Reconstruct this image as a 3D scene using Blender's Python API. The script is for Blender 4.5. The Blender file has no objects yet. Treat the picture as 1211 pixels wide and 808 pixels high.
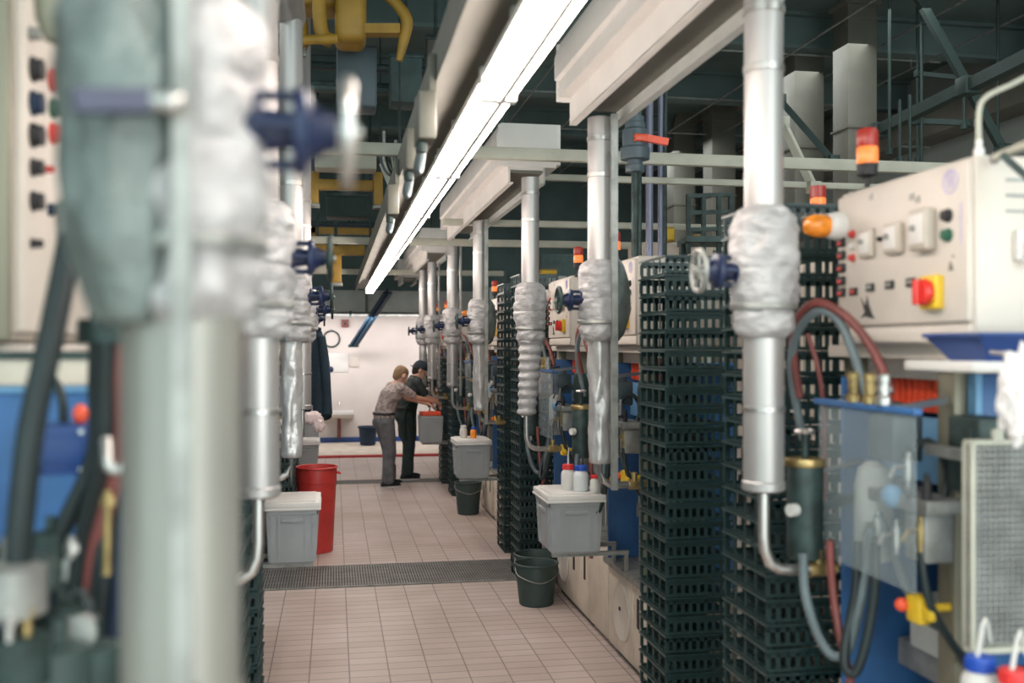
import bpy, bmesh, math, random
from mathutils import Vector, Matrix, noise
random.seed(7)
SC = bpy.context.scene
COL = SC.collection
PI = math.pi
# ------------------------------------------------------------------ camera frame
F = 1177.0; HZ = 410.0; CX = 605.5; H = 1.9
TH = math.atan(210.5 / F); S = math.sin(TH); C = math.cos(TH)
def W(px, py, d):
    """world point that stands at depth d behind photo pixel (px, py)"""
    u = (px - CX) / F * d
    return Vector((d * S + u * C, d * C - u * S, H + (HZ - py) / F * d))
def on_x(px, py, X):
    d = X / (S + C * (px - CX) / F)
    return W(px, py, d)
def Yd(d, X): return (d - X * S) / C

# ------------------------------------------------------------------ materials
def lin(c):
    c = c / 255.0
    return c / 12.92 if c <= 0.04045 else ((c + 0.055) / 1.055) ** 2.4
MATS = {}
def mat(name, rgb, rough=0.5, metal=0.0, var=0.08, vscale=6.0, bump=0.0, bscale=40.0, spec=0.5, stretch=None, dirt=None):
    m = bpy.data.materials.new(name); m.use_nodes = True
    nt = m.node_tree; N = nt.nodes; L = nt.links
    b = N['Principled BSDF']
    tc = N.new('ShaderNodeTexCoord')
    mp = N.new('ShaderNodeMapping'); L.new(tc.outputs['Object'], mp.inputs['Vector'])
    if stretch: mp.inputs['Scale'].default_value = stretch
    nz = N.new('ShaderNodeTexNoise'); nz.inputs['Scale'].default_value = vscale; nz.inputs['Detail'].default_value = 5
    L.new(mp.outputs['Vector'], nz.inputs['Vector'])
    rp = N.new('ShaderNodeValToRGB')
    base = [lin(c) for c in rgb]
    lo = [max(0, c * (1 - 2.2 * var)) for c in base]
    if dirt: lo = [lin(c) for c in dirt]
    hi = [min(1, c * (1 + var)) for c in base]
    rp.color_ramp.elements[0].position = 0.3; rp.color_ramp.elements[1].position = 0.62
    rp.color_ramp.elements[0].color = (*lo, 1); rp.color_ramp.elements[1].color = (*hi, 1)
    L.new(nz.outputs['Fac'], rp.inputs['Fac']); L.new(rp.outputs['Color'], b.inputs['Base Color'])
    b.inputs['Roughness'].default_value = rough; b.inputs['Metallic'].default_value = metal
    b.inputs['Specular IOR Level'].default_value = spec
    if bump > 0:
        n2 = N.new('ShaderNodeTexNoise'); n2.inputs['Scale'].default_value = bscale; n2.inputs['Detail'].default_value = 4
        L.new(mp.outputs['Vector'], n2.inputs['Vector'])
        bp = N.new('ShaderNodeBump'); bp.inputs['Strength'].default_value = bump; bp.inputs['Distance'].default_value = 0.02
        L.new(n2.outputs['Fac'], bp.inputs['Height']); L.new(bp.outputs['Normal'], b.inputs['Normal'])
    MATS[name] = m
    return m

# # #

§ **INSTRUCTION**
From the first line of the material down to the line containing "def Yd(d, X): return (d - X * S) / C", inclusive, return each line exactly, skipping any picture.

§ **EXERCISE RESPONSE**
Reconstruct this image as a 3D scene using Blender's Python API. The script is for Blender 4.5. The Blender file has no objects yet. Treat the picture as 1211 pixels wide and 808 pixels high.
import bpy, bmesh, math, random
from mathutils import Vector, Matrix, noise
random.seed(7)
SC = bpy.context.scene
COL = SC.collection
PI = math.pi
# ------------------------------------------------------------------ camera frame
F = 1177.0; HZ = 410.0; CX = 605.5; H = 1.9
TH = math.atan(210.5 / F); S = math.sin(TH); C = math.cos(TH)
def W(px, py, d):
    """world point that stands at depth d behind photo pixel (px, py)"""
    u = (px - CX) / F * d
    return Vector((d * S + u * C, d * C - u * S, H + (HZ - py) / F * d))
def on_x(px, py, X):
    d = X / (S + C * (px - CX) / F)
    return W(px, py, d)
def Yd(d, X): return (d - X * S) / C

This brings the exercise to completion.